After arriving, she said that she stayed closed up in her dorm room for the first two weeks of classes, stating she did not feel like she was able to connect with anyone. From our conversation, I gathered that the lack of connection was not from not sharing commonalities with others, but rather the cultural disconnect/differences between Bulgaria and the United States of America.

One difference is the way one uses formal communication to connect with elders and/or people in positions of power. Another noticeable difference would be that American’s, typically, are more individualistic, as in they are encouraged to pursue their own personality. Whereas Bulgarians, historically, have typically stuck together as a family unit, similar to collectivism, just on a smaller family scale (Hofstede Insights). The last difference I cover is power distance, the internal acceptance that people in power will stay in power, and the people at the bottom of society will remain at the bottom due to lack of representation and/or say in the decision-making process (Bjørge). Learning about and understanding the differences in cultures are two totally different concepts, that I now realize and value the importance of. By talking and sharing stories with one another, we are able to connect in a way that doesn’t threaten our opinions and allows us to see life from a different perspective (Baum, Beyond Labels). I hope to share this newfound understanding of cultural differences by studying and comparing real-life experiences/examples provided by Dr. Viktoria Basham and myself.

Formality, as stated above, is a communication style that shows large amounts of respect towards people in positions of power. I asked Dr. Basham for her opinion on how formality plays a role in communication in Bulgaria, and how it may differ from that of the United States of America. She said, “people from my generation are kinda moving away from that super formal mode of communication.” Dr. Basham also commented that when she has taught cultural communication in the past, she has shown that there are many ways one can show respect or disrespect nowadays.

“Whether you start an email with Dr. Basham or Vicki, I’m not gonna take that as a sign of disrespect, but again I come from a generation where we’ve moved away from a lot of that stuff,” she commented. I asked Vicki how her parents or grandparents would react to being addressed in a less formal manner.  She responded by saying that the way you address your elders directly correlates with the amount of respect one has for an elder and that “that’s a big thing, that’s a sign of respect.”

In the United States, I feel that the younger generations are also using formality in communication less and less. A study was conducted by Anne Kari Bjørge that attempted to determine if students from high power distance cultures were more likely to choose a formal greeting than those from low power distance cultures. Bjørge’s results found that Bulgaria, and seven other countries, ranked number one in the likely hood that a student would send a formal greeting to their professors. In contrast, the United States ranked thirteenth. This goes to show that formality is a much larger part of Bulgarian culture and communication than the United States. 
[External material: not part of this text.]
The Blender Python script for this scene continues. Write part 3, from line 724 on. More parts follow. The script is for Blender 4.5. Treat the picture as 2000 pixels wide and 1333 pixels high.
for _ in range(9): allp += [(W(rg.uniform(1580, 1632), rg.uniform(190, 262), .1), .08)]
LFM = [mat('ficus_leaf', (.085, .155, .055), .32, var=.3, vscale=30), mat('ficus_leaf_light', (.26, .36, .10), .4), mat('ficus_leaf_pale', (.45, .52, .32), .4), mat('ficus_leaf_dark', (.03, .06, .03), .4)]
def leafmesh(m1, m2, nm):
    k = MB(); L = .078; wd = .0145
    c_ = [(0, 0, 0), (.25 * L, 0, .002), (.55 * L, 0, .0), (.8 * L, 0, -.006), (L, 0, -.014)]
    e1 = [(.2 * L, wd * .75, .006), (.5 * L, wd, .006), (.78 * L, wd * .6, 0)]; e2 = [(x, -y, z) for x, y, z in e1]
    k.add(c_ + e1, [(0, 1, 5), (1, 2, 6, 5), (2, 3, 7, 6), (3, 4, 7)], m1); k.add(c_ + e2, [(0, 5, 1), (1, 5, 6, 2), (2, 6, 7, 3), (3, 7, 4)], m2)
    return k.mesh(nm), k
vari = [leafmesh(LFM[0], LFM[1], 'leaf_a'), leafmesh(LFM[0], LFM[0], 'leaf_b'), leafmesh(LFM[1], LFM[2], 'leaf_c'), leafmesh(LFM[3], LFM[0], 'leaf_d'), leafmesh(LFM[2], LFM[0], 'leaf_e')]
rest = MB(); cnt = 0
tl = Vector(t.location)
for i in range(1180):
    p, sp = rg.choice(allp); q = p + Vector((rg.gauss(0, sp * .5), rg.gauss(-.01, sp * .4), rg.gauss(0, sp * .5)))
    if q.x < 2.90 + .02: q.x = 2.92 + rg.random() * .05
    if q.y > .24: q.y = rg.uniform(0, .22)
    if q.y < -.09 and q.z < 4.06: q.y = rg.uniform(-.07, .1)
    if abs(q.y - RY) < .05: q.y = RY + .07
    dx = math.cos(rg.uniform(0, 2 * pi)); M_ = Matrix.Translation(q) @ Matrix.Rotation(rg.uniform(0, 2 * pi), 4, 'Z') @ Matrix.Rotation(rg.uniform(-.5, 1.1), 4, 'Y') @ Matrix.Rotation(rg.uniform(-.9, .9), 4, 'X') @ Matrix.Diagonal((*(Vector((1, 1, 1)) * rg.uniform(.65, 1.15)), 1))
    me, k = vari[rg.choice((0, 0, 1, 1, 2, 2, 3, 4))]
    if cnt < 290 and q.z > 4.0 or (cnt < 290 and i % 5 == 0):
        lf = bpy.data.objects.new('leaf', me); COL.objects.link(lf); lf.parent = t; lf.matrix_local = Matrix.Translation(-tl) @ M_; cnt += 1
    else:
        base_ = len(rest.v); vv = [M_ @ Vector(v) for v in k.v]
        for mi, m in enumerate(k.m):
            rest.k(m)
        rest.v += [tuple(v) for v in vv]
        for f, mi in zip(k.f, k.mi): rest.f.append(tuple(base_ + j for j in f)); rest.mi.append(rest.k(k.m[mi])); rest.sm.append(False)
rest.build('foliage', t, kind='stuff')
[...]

American’s pride themselves in their individualistic personalities. I asked Dr. Basham, in Bulgaria, do people take pride and show off their personalities or are they more reserved? She commented that Bulgaria “is much less individual-focused,” than America. Considering that Bulgarians are not as individualistic as Americans, I asked if she would consider the culture to side more with collectivism (the idea of moving as a unit, your self-worth is directly related to the family’s reputation and/or outward appearance). “We’re not looking at a utopian socialist idea,” she commented. “It’s more about, especially on the family level, the family stays as a family pretty much from day one until the end.” I was confused by this response, so I asked if she could clarify her answer. She then provided the example that sometimes, there will be multiple generations living under the same roof. Each member of the family helps and contributes to the rest of the family’s success. This example helped me better understand the family dynamics of Bulgarian culture by showing me a different family structure than my own. 

Hofstede Insights offers a country comparison tool that allows one to select different cultures and compare the similarities and differences. When comparing Bulgaria and America, the individualism rankings couldn’t be more drastic. At the higher end of the scale, America ranks at 91%, while Bulgaria ranks at 30%. In the United States, family dynamics differ depending on the family. However, American’s value individualism, which makes each of us different in some regard. While some homes are similar to Bulgaria, as in they have multiple generations living under one roof, not all are the same. It’s a common practice in America to leave the home at eighteen and start to develop an identity apart and away from one’s family. This is where the two cultures differ. By listening to Dr. Basham’s stories, I was able to better understand individualism and collectivism and the roles they play in the different cultures.

This last difference plays a huge role in the dynamics of a country and a people. Power distance, as described above, is the internal acceptance that people in power will stay in power, and the people at the bottom of society will remain at the bottom due to lack of representation and/or say in the decision-making process of a country or culture. Dr. Basham mentioned that, in Bulgaria, it is very common for people who have little money and power to stay poor and powerless. “That’s pretty much how it’s going to keep going, that power distance is not going to change,” she said. I asked her why she felt that way and she responded, “because all the younger people are leaving the country.” She said that it isn’t like when an American starts with nothing and makes their way to the top. “It’s not about how much effort you put into your work or job, or whatever,” she said. “It’s not about how hard you keep pushing, you’ll always be working in that giant distance between you and those in power,” she concluded. As Dr. Basham stated, in the United States, one has the chance to start with nothing and make their way to success. Though, it isn’t the same in Bulgaria, which I would have never known previously without hearing Vicki’s story.

Whether or not we are similar or different, we are all human. No matter how hard we fight it, or study it, or try and change it, we will always be related through that connection. We may not address one another with the same amount of respect, or formality. We may choose to project and/or represent ourselves differently depending on our geographical location. There may even be a massive difference in how we govern and/or view our political leaders. However, at the core of it all, we are all the same in the ways that truly matter. However, to be able to see this for yourself, one must be able to put their opinions and prejudices aside and listen to what others have to say. Noa Baum once participated in a Ted Talk where she talked about the importance of listening to other people’s stories. “When we open up to the story or experiences of another, things begin to shift,” Baum stated. We all possess the ability to feel compassion, empathy, and remorse. All it takes is time, a place, and someone’s stories to listen to. Open your ears and you may be surprised by what you hear.